In 1936 had het Zweedse leger plannen om de verouderende Stridsvagn m/21-29 en m/31 tanks te vervangen. Daarom werden verscheidene bezoeken gebracht aan Landsverk en er werd besloten om de L-60 en L-120 tanks te testen. In oktober werden een tank (nr. 110) en een chassis zonder toren (nr. 109) besteld. In april 1937 werd een extra toren besteld. Het chassis werd geleverd in mei en de volledige tank in juli/augustus. Het chassis werd echter in juli teruggekocht door Landsverk. Het leger had toen al besloten om niet de L-120, maar de Tsjecho-Slowaakse AH-IV (Stridsvagn m/37) aan te schaffen.[1]
In 1936 kreeg Landsverk de order voor de bouw van een romp zonder toren. Het was de bedoeling dat de romp in maart 1937 geleverd zou worden, maar dit liep meerdere vertragingen op. Eenmaal in Noorwegen aangekomen werden er meerdere wijzigingen doorgevoerd, waaronder een geïmproviseerde toren met daarin een Colt m/29 machinegeweer. De L-120 was de eerste Noorse tank en werd samen met drie geïmproviseerde pantservoertuigen ingedeeld in een peloton van de '1e Draken'.[2]
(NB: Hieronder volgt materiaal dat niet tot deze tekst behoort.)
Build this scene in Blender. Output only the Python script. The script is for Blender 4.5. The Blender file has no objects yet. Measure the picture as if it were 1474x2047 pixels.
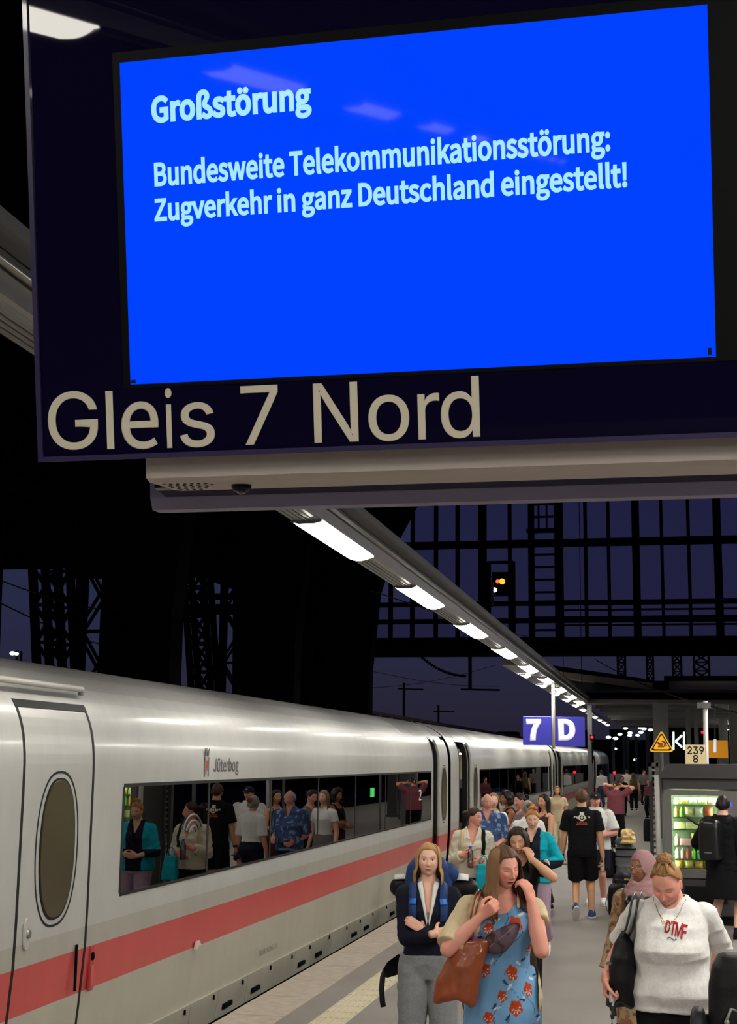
import bpy, bmesh, math, random, os
import numpy as np
from mathutils import Vector, Matrix, Euler
from mathutils.bvhtree import BVHTree
SC = bpy.context.scene
COL = SC.collection
R = math.radians
random.seed(7); RNG = np.random.default_rng(7)

# ------------------------------------------------ camera
CAMH, FOC, CX, CY = 2.2, 2750.0, 737.0, 1023.5
def camera_rotation():
    d = Vector((1335-CX, 1522-CY, FOC)); yw = d.normalized()
    e = Vector((335-CX, 1510-CY, FOC)); n = d.cross(e).normalized()
    zw = n if n.y < 0 else -n
    xw = yw.cross(zw)
    return Matrix((xw, yw, zw))            # world = RW @ (x right, y down, z forward)
RW = camera_rotation()
cd = bpy.data.cameras.new('camera'); cam = bpy.data.objects.new('camera', cd); COL.objects.link(cam)
cd.sensor_fit = 'HORIZONTAL'; cd.sensor_width = 36; cd.lens = 36*FOC/1474; cd.clip_end = 800; cd.clip_start = .05
m = (RW @ Matrix(((1,0,0),(0,-1,0),(0,0,-1)))).to_4x4(); m.translation = (0,0,CAMH)
cam.matrix_world = m
SC.camera = cam
def at(px, py, X=None, Y=None, Z=None):
    """world point seen at a photograph pixel, on the plane X=, Y= or Z="""
    r = RW @ Vector((px-CX, py-CY, FOC))
    t = X/r.x if X is not None else Y/r.y if Y is not None else (Z-CAMH)/r.z
    return Vector((r.x*t, r.y*t, r.z*t+CAMH))

# ------------------------------------------------ sky at dusk, exposure
SC.view_settings.view_transform = 'Standard'
SC.view_settings.look = 'None'
SC.view_settings.gamma = 1.0
SC.view_settings.exposure = 0.0
SC.view_settings.use_curve_mapping = False
wd = bpy.data.worlds.new('dusk'); SC.world = wd; wd.use_nodes = True
wn = wd.node_tree.nodes; wl = wd.node_tree.links; wn.clear()
wo = wn.new('ShaderNodeOutputWorld'); bg = wn.new('ShaderNodeBackground'); cr = wn.new('ShaderNodeValToRGB')
tc = wn.new('ShaderNodeTexCoord'); sx = wn.new('ShaderNodeSeparateXYZ')
wl.new(tc.outputs['Generated'], sx.inputs[0]); wl.new(sx.outputs['Z'], cr.inputs[0]); wl.new(cr.outputs[0], bg.inputs[0]); wl.new(bg.outputs[0], wo.inputs[0])
el = cr.color_ramp.elements
el[0].position = 0.0; el[0].color = (.0125,.0105,.018,1)
el[1].position = .11; el[1].color = (.016,.018,.046,1)
x_ = el.new(.04); x_.color = (.0155,.0145,.030,1)
x_ = el.new(.45); x_.color = (.010,.013,.05,1)
bg.inputs[1].default_value = 1.3
try:
    SC.cycles.use_light_tree = True
    SC.cycles.max_bounces = 7; SC.cycles.diffuse_bounces = 3; SC.cycles.glossy_bounces = 4
    SC.cycles.transparent_max_bounces = 10; SC.cycles.sample_clamp_indirect = 4.0
    SC.cycles.caustics_reflective = False; SC.cycles.caustics_refractive = False
except Exception: pass
LAMP_L, LAMP_R = 32.0, 100.0      # radiance of the lamp diffusers, train side and far side

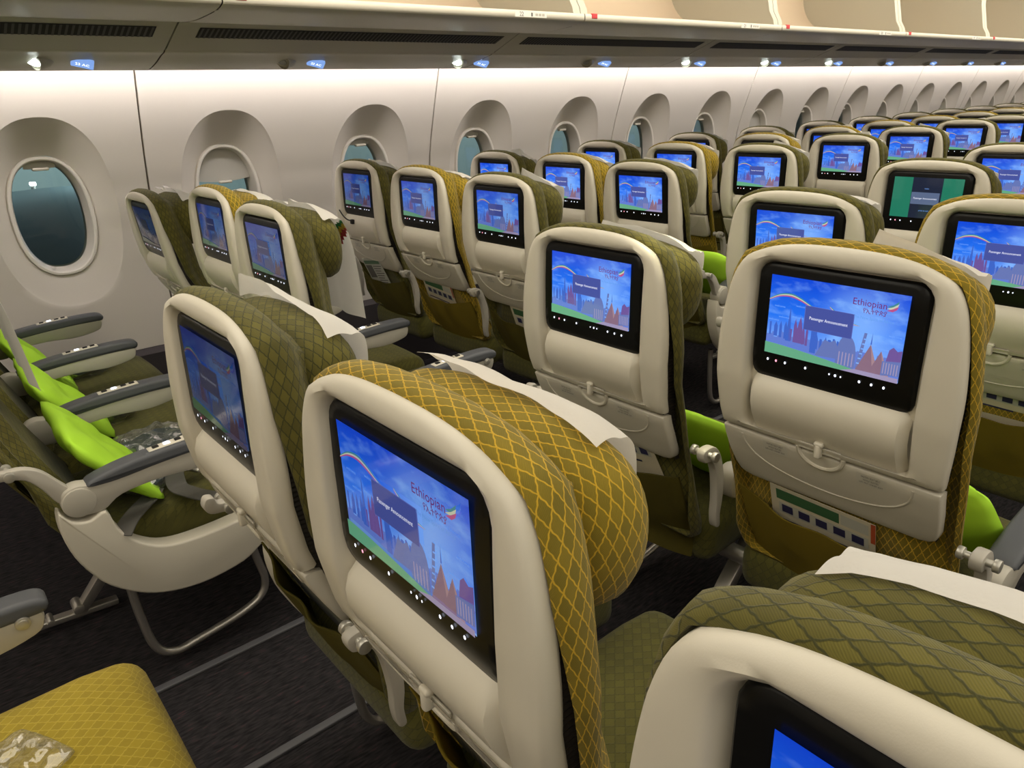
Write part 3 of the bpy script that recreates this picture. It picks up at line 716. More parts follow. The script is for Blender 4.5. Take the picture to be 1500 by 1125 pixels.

De belangrijkste functie van de tank was als propagandamiddel. De tank kreeg de bijnamen “Kongstanken”, “Norgestanken” en “Rikstanken”, wat respectievelijk staat voor: “Koningstank”, “Noorse tank” en “Hoofdtank”. Tanken was ook een woordspeling, want het kon zowel “de tank” als “de gedachte” betekenen. Het Noorse leger zag de waarde niet in van pantservoertuigen en tanks en dit kwam vooral door de te hoge onderhoudskosten. De tank werd in de buurt van Oslo gestationeerd en is tijdens de Duitse inval niet actief ingezet. In Duitse handen is de tank in 1940 of 1941 gesloopt.
Het ontwerp van de L-120 leek veel op een combinatie van het chassis van de L-60 en de romp van de L-100. De indeling was conventioneel met de bestuurder aan de voorzijde, het gevechtscompartiment in het middelste gedeelte en de motor in de achterzijde van de tank. Het totale gewicht van 4,5 ton was relatief laag en doordat de tank werd aangedreven door een Scania-Vabis 6-cilinder benzinemotor met 130 pk behaalde de tank een topsnelheid van 50 km/h.
De bemanning bestond uit twee personen; de bestuurder en de commandant. De commandant was gestationeerd in de toren en moest het kanon ook bedienen. De Noorse variant had een Volvo typ DC met 85 pk bij 2800 toeren per minuut. De brandstoftank had een inhoud van 120 liter.[3]